Kaldığım Grand Pasha Otel’de Kütahya Milletvekili Ahmet Erbaş ile karşılaştım, peşine takılınca da MHP’li Grup Başkanvekili Muhammed Levent Bülbül, Grup Başkanvekili Filiz Kılıç, Saffet Sancaklı, Lütfi Kaşıkçı, İsmail Büyükataman, Tamer
Osmanağaoğlu gibi isimler ile bir araya geldim. Biraz, Milliyet’in Kıbrıs yazı dizisinden biraz Kıbrıs’ın Osmanlı döneminden konuştuk. Hamasetten çok bilginin ve son derece gerçekçi analizlerin yapıldığı bir masaydı.

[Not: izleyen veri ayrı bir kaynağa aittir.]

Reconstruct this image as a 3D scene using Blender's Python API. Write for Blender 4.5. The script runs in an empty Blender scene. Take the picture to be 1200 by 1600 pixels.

Masadan neden fotoğraf yok sorusu aklınıza gelecektir önce onu yazayım: Hava sıcaklığının 40 derece olduğu bir ortamda, vekiller birlikte akşam yemeğine inmişlerdi. Kiminin kravatı, kiminin ceketi yoktu. Sürpriz bir misafir olarak fotoğraf çekme girişiminde bile bulunmadım. Gece boyunca masaya İYİ Parti Genel Başkanı Musavvat Dervişoğlu gibi isimler de uğradı, masadaki konu hep Kıbrıs oldu. Türkiye’nin ilk Bayraktar’ı Ali Rıza Vuruşkan’ın durumu, 1960 darbesinden sonra Ada’ya atanan ilk Türk Büyükelçisi Mehmet Emin Dırvana’nın Rauf Denktaş ile olan mücadelesine kadar yazı dizisi ve ötesindeki bilgilerle Kıbrıs’ı konuştuk.
Osmaniye’den Kıbrıs’a göç eden bir köyün yaşlılarının MHP Genel Başkanı Devlet Bahçeli’nin çocukluğuna dair bilgileri ve hatta ilk bisikletine dair hatırladıkları da bir süre konuşuldu. Gece boyunca en uzun süren başlık Demokrat Parti’nin ilk Dışişleri Bakanı Fuad Köprülü’nün göreve geldikten kısa süre sonra neden “Türkiye’nin Kıbrıs diye bir meselesi yoktur” deme ihtiyacı duyduğu oldu. Çeşitli senaryoları eldeki bilgiler üzerinden konuştuk ama kesin bir sonuca da varamadık. Gerek tarihi bilgiler gerekse net bir gerçekçilik üzerine yapılan konuşmaların ardından 2 saat süren sürpriz misafirliğimi sonlandırdım.